Huawei officially lifted the veil from its new mobile chipset, the Kirin 820 5G. The chipset was essentially designed and manufactured for mid-range devices and comes with some meagre improvements over its predecessor, the Kirin 810 SoC.
Much like the Kirin 810, the Kirin 820 5G is based on Huawei’s current 7nm die lithography and comprises four ARM A76 cores and four A55 cores. Running on a 1+3+4 configuration CPU configuration. The GPU used in the chipset is a Mali-G57 that Huawei says offers 38% better performance over last generation’s Mali-G52. Further, and just likes predecessor as well, the Kirin 820 also houses a Neural Processing Unit (NPU) that reportedly performs 73% better than the NPU in the Kirin 810.
Lastly, and as its official name suggests, the Kirin 820 is equipped with the same 5G modem as the more powerful Kirin 990 SoC. Supporting dual-mode SA/NSA 5G bandwidths.
As for which Huawei devices gets first dibs on the Kirin 820 5G, that honour goes to the HONOR 30S. In addition to the new chipset, the 30S sports a 6.5-inch Full HD+ IPS display with a punch hole selfie camera at the top-left corner.

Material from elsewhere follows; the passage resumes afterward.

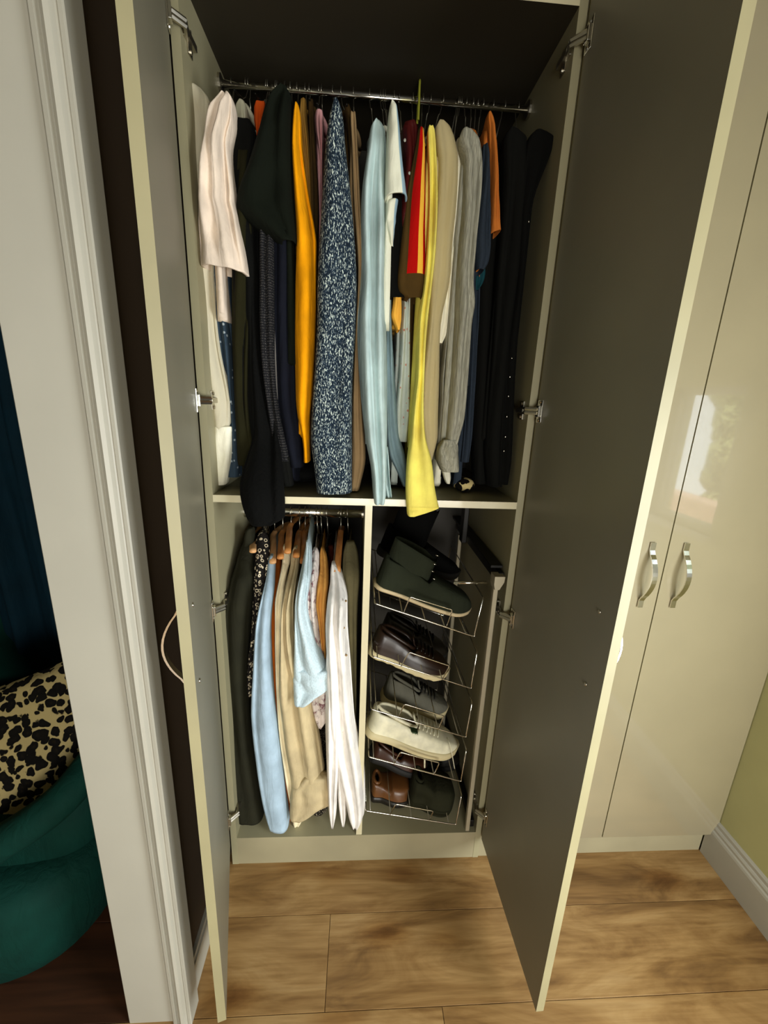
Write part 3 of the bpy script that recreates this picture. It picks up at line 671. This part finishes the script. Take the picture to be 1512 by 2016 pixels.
# ------------------------------------------------------------------ lower rail
tint('charcoal suit', (36, 35, 24)); tint('circle print', (26, 22, 20), 'circles', (206, 190, 160)); tint('blue cotton', (158, 178, 192)); tint('copper brown', (156, 78, 18))
tint('cream cotton', (222, 208, 172)); tint('khaki', (184, 166, 128)); tint('chambray', (188, 205, 210), 'denim'); tint('floral', (216, 204, 196), 'floral', (128, 88, 92))
tint('ochre', (196, 140, 68)); tint('white linen', (236, 230, 222)); tint('olive grey', (112, 104, 74)); tint('dark rust', (74, 28, 10))
LW = []
def lo(*a, **k):
    k['lower'] = True; k.setdefault('bw', .009); k.setdefault('collar', False); r = hang(*a, **k); LW.append(r); return r[0]
lo('jacket', 'charcoal suit jacket hanging furthest left on the lower rail', 'jacket', M['charcoal suit'],
   [(1062,483,500),(1080,474,502),(1110,466,502),(1130,460,502),(1165,452,499),(1200,446,496),(1240,445,492),(1320,447,489),(1435,453,497),(1530,460,512),(1580,465,519),(1598,470,521)], .03, .10, hem=.14, fold=.004,
   extra=[('shoulder', None, [(1040,487,498),(1052,483,500),(1075,480,501)], dict(Y=.12, dep=.06, fold=.001))])
lo('shirt', 'black shirt printed with rows of pale rings beside the charcoal jacket', 'shirt', M['circle print'],
   [(1048,511,522),(1058,506,527),(1075,503,530),(1120,502,528),(1160,500,523),(1200,498,518),(1260,493,510),(1330,488,500),(1364,490,499)], .05, .05, hem=.20, bodymat=M['circle print'])
lo('shirt', 'plain light blue long-sleeved shirt with its cuff at the cabinet base', 'shirt', M['blue cotton'],
   [(1092,532,539),(1102,529,541),(1130,526,540),(1170,517,537),(1200,510,534),(1240,504,532),(1320,500,535),(1400,496,542),(1500,506,555),(1560,515,561),(1600,524,567),(1622,531,569)], -.005, .07, fold=.004, nf=2)
lo('shirt', 'copper brown shirt showing as a dark orange strip right of the light blue one', 'shirt', M['copper brown'], [(1100,541,553),(1150,539,556),(1240,528,550),(1320,535,550),(1480,546,562),(1600,552,575),(1631,548,570)], .045, .06, hem=.17)
lo('shirt', 'cream cotton shirt with a rounded shoulder beside the khaki one', 'shirt', M['cream cotton'],
   [(1073,558,567),(1084,556,573),(1104,556,572),(1125,553,566),(1180,543,561),(1260,543,557),(1400,548,562),(1500,560,576),(1560,570,584),(1590,575,604),(1608,577,596),(1616,581,590)], .03, .06)
lo('shirt', 'khaki long-sleeved shirt with a creased turned-up cuff', 'shirt', M['khaki'],
   [(1077,578,586),(1090,574,590),(1112,572,589),(1150,563,583),(1190,556,578),(1240,554,579),(1300,551,592),(1375,552,612),(1450,559,629),(1510,569,638),(1540,573,643)], .01, .08, fold=.010, nf=4,
   extra=[('cuff', None, [(1528,600,644),(1540,577,652),(1552,574,656),(1568,573,657),(1580,571,636),(1596,571,604)], dict(Y=-.004, dep=.085, fold=.003))])
lo('shirt', 'pale chambray shirt whose wide short sleeve ends in a rolled cuff', 'shirt', M['chambray'],
   [(1064,603,607),(1075,602,612),(1100,597,613),(1130,591,612),(1160,585,608),(1185,582,605),(1230,582,612),(1290,580,634),(1325,579,650),(1335,579,652)], -.012, .085, fold=.007, nf=3, hem=.45,
   extra=[('rolled_cuff', None, [(1318,582,650),(1328,578,654),(1344,578,655),(1356,579,634),(1373,581,610)], dict(Y=-.018, dep=.09, fold=.004))])
lo('shirt', 'white shirt with brownish flowers hanging right of the pale chambray sleeve', 'shirt', M['floral'],
   [(1080,617,624),(1090,614,628),(1130,608,627),(1180,607,624),(1225,609,628),(1260,612,632),(1300,618,641),(1360,612,650),(1405,620,650),(1422,628,636)], .03, .06, fold=.006)
lo('shirt', 'ochre tan shirt between the flowered shirt and the white shirt', 'shirt', M['ochre'], [(1078,632,636),(1090,630,642),(1115,630,646),(1150,625,647),(1180,622,644),(1220,628,643),(1290,636,644),(1400,640,648)], .05, .06, fold=.006, hem=.4)
lo('shirt', 'dark rust shirt in the gap behind the ochre tan shirt', 'shirt', M['dark rust'], [(1075,646,656),(1110,644,658),(1200,642,656),(1500,642,656)], .13, .05, hem=.25, yf=.15)
ws = lo('shirt', 'white linen shirt with crumpled sleeves hanging nearest the divider', 'shirt', M['white linen'],
   [(1108,653,660),(1120,651,670),(1145,650,678),(1180,645,684),(1230,641,684),(1300,644,690),(1400,647,697),(1430,650,702),(1500,662,716),(1560,678,719),(1595,685,717),(1609,692,708)], -.012, .08, fold=.011, nf=4, bw=.007,
   extra=[('sleeve', None, [(1280,643,662),(1330,641,668),(1430,641,670),(1500,643,668),(1560,645,664),(1600,648,662),(1617,652,658)], dict(Y=-.016, dep=.05, fold=.005)),
          ('tail', None, [(1440,662,680),(1560,665,682),(1600,669,682),(1614,673,679)], dict(Y=-.002, dep=.05, fold=.004))])
for q in ((681,1183),(677,1236),(682,1290)):
    MB().tube([at(q[0], q[1], -.013), at(q[0], q[1], -.008)], .0032, 10).build('button', M['taupe'], ws)
lo('shirt', 'olive grey shirt with a pearly snap hanging against the divider', 'shirt', M['olive grey'], [(1066,682,698),(1085,676,704),(1130,674,708),(1180,676,705),(1250,680,703),(1400,684,702),(1520,686,700)], .075, .06, hem=.35)
lo('scarf', 'black and pale speckled knit hem showing below the khaki cuff', 'scarf', fabric('speckled knit', (24, 20, 16), 'marl', (190, 176, 150)), [(1400,612,640),(1540,606,645),(1578,606,646),(1602,612,640)], .07, .05, hem=.2)

def wood_hanger(npx, tpx, mat, label, yt=.075):
    nx = at(npx[0], npx[1], YR2); tx_ = at(tpx[0], tpx[1]+14, yt)
    h = thing('wooden_hanger', label, 'hanger', nx)
    def arm(s):
        P = [Vector((nx.x, YR2, nx.z-.006)), Vector((nx.x, YR2+s*.03, nx.z-.010)), Vector((nx.x+(tx_.x-nx.x)*.45, YR2+s*(YR2-yt)*.5, nx.z+(tx_.z-nx.z)*.36)), Vector((tx_.x, YR2+s*(YR2-yt), tx_.z))]
        return curve_pts(P, 5)
    pts = arm(-1)[::-1]+arm(1)[1:]
    MB().tube(pts, [.0075]*len(pts), 10, flat=(1.25, .62)).build('arms', mat, h)
    MB().tube(hook_pts(nx.x, nx.x, YR2, ZR2, nx.z-.01, .017), .0016, 6).build('hook', M['steel'], h)
    return h
for a in [((500,1043),(498,1072),M['hwood_pale'],'pale wooden hanger inside the charcoal suit jacket'),
          ((541,1044),(537,1094),M['hwood_pale'],'pale wooden hanger of the light blue shirt'),
          ((557,1042),(552,1085),M['hwood'],'wooden hanger of the copper brown shirt'),
          ((573,1028),(566,1074),M['hwood'],'wooden hanger standing highest, behind the cream cotton shirt'),
          ((590,1043),(583,1082),M['hwood'],'wooden hanger of the khaki shirt'),
          ((601,1043),(597,1094),M['hwood'],'wooden hanger left of the pale chambray shirt'),
          ((671,1042),(664,1112),M['hwood'],'wooden hanger of the white linen shirt nearest the divider')]: wood_hanger(*a)
for i, (px, lab) in enumerate([(517,'ring-printed shirt'),(612,'pale chambray shirt'),(626,'flowered shirt'),(634,'ochre tan shirt'),(646,'dark rust shirt'),(686,'olive grey shirt')]):
    nx = at(px, 1046, YR2)
    h = thing('wire_hanger', 'thin dark hanger with a steel hook carrying the %s' % lab, 'hanger', nx)
    MB().tube(hook_pts(nx.x-.004, nx.x, YR2, ZR2, nx.z-.01, .017), .0016, 6).build('hook', M['steel'], h)
    MB().tube([Vector((nx.x, YR2-.16, nx.z-.06)), Vector((nx.x, YR2, nx.z-.012)), Vector((nx.x, YR2+.16, nx.z-.06))], .003, 6).build('arms', M['blackmetal'], h)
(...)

Around the back, the phone houses a quad-camera main array consisting of a 64MP main sensor, an 8MP 3x telephoto optical zoom, an 8MP ultrawide, and a 2MP depth sensor.
Price-wise, the phone starts from 2399 Yuan (~RM1456) for the 8GB+128GB variant, while the version with 256GB retails for 2699 Yuan (~RM1638). The phone will be available in China first, starting on 7 April. At the time of writing, there’s still no word on local availability and pricing.